Congresswoman Julie Fedorchak (R-ND) has introduced the Ending Intermittent Energy Subsidies Act, legislation to responsibly phase out production and investment tax credits for wind and solar energy over the next five years. The legislation is cosponsored by Energy and Commerce Republicans Gary Palmer (R-AL), Randy Weber (R-TX) and Craig Goldman (R-TX).
“Wind and solar are no longer emerging technologies — they’re mature, market-proven, and widely deployed,” Fedorchak said. “By continuing to incentivize these intermittent energy sources through generous tax credits, we’re distorting energy markets and sending the absolute wrong signal to investors. As all the grid operators are saying, we need more dispatchable resources. We must stop providing generous incentives that run contrary to that.”
The Ending Intermittent Energy Subsidies Act would:
- Phase out the Production Tax Credit (PTC) and Investment Tax Credit (ITC) for wind and solar over a five-year period, 20% each year
- Maintain incentives for other dispatchable technologies like nuclear, hydropower and geothermal
- Eliminate transferability of these wind and solar tax credits
News item from the Office of Rep. Julie Fedorchak
The US should also end its massive subsidies to nuclear power and only slightly less massive subsidies to “natural” gas and oil.
Let’s see, Texas with the largest Natural Gas Field, probably in the U.S. under the Permian Basin, why would two Texas Legislators want to get rid of the PTC(sic)? Alabama has the Browns Ferry Nuclear Plant, yet still seems to be generating electricity using coal and natural gas.

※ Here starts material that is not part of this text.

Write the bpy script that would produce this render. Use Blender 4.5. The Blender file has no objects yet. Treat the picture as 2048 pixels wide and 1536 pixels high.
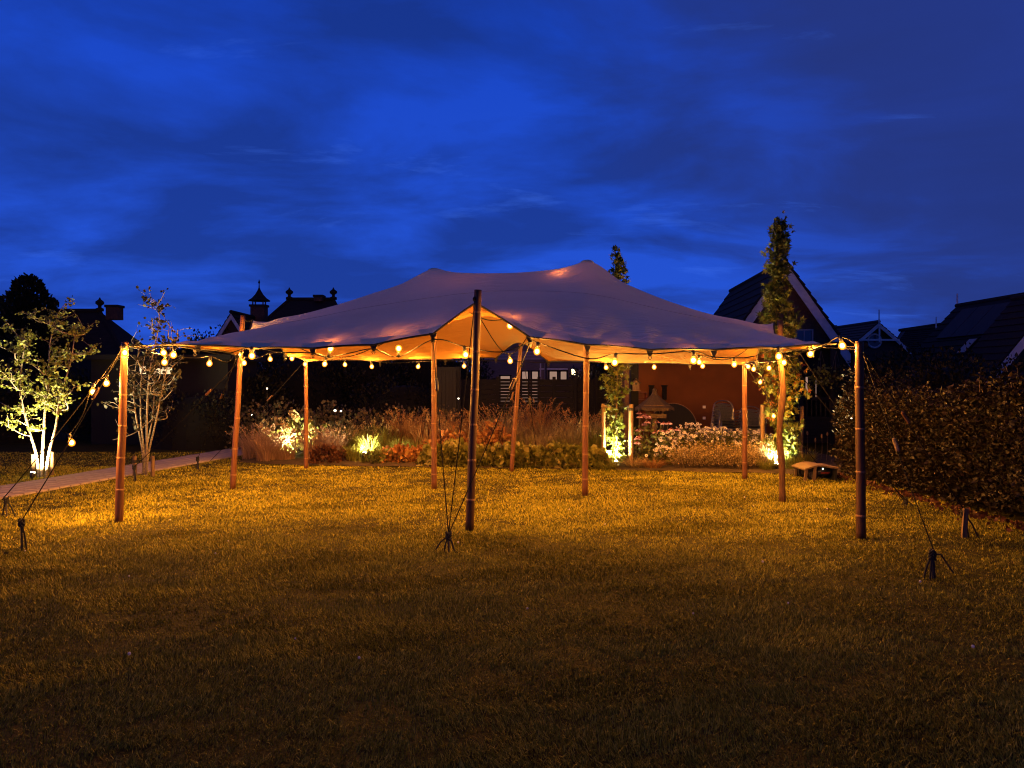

Instead of being (smart) and keeping the PTC until 2032, reformatting additional requirements to add utility scale energy storage as part of the project. Find a way to allow retrofit of existing solar PV and wind farms to add utility scale energy storage facilities. There’s still this paradigm of generate on demand and “intermittent energy” that just won’t LET GO. There is at least one company project out there that intends to install a solar PV farm, then capture the daily output in an on site energy storage system, it appears using redox flow batteries? One could actually split duties of the solar PV farm day into night dispatch. Store time shift and dispatch at night or extend a curtailed generation output as, instead of 500MWh for 8 hours, 166MWh for 24 hours. With a properly Engineered and designed operation, one could put out full power during the day and use the on site energy storage for grid services such as FCAS and arbitrage, if constructed along side a major HVAC transmission line.
Yeah, that makes a lot of sense. Take away the fastest growing energy sector ITC that provides millions of jobs. Washington is incentivized.